Being novices in the blog department, we will get to adding our Coolvac Facebook page to the site but in the meantime the following comments are an accumulation of 40 years in the industry. Hopefully passing on these comments will assist all kinds of refrigeration engineers irrespective of their experience to borrow from our time spent in the refrigeration industry. In time we hope to make the following a little more user friendly with access to our resources on whatever particular subjects you require.

The start of our blog relates to the importance of leak testing. Have a look at the Knowledgebank leak testing page for further information on the subject which is also reprinted below. I started my relationship with the refrigeration industry in the 60’s having spent my apprenticeship years in the New Zealand Auckland based Navy Dockyards which covered all aspects of engineering through various workshop departments (as a civilian. not actually being in the Navy) including the “Refrigeration Shop”. I then travelled to England working for a distributor of refrigeration and freezer equipment as a serviceman covering all of England & Wales until the mid 70’s.

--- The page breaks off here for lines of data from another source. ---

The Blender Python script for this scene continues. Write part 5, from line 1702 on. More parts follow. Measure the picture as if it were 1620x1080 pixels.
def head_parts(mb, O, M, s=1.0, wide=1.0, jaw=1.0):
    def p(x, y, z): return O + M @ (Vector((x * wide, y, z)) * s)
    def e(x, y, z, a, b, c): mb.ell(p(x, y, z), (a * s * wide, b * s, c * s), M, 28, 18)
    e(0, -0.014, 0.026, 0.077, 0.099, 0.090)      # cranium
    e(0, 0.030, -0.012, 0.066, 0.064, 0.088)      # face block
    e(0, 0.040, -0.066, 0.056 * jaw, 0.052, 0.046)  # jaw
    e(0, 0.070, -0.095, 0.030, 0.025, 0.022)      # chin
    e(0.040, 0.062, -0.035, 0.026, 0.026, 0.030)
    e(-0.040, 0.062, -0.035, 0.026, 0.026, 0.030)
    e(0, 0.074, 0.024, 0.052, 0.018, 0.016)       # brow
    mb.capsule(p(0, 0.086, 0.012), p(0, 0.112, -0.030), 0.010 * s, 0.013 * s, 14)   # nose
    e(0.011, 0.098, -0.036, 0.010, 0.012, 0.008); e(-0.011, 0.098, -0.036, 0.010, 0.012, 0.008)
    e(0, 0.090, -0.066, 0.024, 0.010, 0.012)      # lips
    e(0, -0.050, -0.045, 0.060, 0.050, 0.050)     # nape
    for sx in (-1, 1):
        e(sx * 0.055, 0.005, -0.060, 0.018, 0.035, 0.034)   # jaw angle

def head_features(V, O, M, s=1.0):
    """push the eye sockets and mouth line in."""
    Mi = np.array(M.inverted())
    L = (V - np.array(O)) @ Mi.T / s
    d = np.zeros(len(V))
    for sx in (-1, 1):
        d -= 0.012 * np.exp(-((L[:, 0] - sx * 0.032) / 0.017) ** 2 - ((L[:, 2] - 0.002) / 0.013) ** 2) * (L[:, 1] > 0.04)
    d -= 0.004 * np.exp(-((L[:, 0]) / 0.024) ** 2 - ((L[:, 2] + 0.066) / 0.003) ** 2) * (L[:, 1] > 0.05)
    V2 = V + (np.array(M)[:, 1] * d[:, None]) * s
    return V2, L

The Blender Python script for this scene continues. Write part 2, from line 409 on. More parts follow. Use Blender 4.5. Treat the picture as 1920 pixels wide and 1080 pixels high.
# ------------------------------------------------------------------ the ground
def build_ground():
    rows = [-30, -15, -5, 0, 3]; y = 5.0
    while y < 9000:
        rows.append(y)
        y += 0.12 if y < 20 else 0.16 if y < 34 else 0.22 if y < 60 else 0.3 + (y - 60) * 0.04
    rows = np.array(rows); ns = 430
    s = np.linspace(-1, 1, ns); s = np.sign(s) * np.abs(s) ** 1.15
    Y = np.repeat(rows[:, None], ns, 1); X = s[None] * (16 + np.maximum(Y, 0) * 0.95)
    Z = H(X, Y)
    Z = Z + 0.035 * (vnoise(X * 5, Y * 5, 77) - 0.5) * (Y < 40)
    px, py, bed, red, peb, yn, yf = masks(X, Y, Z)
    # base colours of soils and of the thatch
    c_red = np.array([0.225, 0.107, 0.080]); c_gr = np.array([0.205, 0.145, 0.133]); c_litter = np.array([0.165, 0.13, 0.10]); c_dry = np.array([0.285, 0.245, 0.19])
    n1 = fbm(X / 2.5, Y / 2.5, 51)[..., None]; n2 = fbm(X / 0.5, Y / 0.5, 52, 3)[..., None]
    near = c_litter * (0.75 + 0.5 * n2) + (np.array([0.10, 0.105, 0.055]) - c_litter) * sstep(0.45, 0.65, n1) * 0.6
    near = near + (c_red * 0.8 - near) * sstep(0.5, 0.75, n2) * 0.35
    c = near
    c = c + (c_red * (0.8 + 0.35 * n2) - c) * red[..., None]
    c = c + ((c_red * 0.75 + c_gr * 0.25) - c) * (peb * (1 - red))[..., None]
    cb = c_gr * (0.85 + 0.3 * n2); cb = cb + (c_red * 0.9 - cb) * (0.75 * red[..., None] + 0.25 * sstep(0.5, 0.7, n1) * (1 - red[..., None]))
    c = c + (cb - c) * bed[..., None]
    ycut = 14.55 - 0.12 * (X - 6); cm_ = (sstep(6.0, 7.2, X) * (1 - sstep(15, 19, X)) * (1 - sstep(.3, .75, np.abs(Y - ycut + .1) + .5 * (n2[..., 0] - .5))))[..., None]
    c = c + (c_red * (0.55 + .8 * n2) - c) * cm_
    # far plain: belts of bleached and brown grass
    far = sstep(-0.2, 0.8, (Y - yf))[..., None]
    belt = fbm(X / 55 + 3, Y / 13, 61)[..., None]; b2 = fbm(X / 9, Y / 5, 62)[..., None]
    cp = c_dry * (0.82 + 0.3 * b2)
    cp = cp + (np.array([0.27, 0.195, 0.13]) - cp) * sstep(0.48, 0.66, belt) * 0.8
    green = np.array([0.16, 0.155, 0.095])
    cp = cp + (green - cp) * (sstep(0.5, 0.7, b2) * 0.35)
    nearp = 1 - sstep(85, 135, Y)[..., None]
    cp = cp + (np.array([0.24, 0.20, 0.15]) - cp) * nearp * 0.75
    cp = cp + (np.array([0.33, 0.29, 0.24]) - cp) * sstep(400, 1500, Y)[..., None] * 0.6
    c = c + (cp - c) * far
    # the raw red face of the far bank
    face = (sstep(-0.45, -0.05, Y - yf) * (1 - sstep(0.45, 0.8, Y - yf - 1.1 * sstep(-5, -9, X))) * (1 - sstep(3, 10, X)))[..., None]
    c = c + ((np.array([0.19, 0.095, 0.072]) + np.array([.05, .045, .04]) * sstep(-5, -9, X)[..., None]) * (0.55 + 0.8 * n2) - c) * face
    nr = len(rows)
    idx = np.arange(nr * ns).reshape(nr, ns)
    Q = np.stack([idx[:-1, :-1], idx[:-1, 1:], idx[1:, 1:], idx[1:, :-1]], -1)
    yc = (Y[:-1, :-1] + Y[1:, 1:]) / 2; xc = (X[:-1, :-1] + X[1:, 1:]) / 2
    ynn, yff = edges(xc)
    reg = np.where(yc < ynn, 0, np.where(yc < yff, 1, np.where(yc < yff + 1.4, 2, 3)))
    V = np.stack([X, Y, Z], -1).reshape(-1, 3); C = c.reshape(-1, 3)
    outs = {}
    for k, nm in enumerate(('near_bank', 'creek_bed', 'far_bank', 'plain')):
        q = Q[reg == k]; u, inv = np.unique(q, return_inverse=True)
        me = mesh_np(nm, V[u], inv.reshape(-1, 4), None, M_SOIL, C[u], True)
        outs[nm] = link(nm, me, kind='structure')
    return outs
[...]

While this gave me plenty of experience in general refrigeration & airconditioning, it was not until my later involvement with freeze drying back in the South Pacific at the beginning of the 80’s that my relationship with “Vacuum” started to make sense. This has led to my lifelong involvement in the vacuum industry with a mixture of refrigeration and vacuum skills creating the passion I have today for leak detection and the importance of containing refrigerant in all its methods and formats. While at first glance, the refrigeration industry may not appear to have much relevance to the vacuum industry (with the exeption of removing air from pipework), understanding vacuum related leak detection and the behaviour of water in a vacuum are both critical to the efficiency and skills of a successful refrigeration serviceman.

Recently we attended a climate conference in Apia Samoa (November 2013) and it was very pleasing to see just how important this subject was treated by both our own presentation and those of others.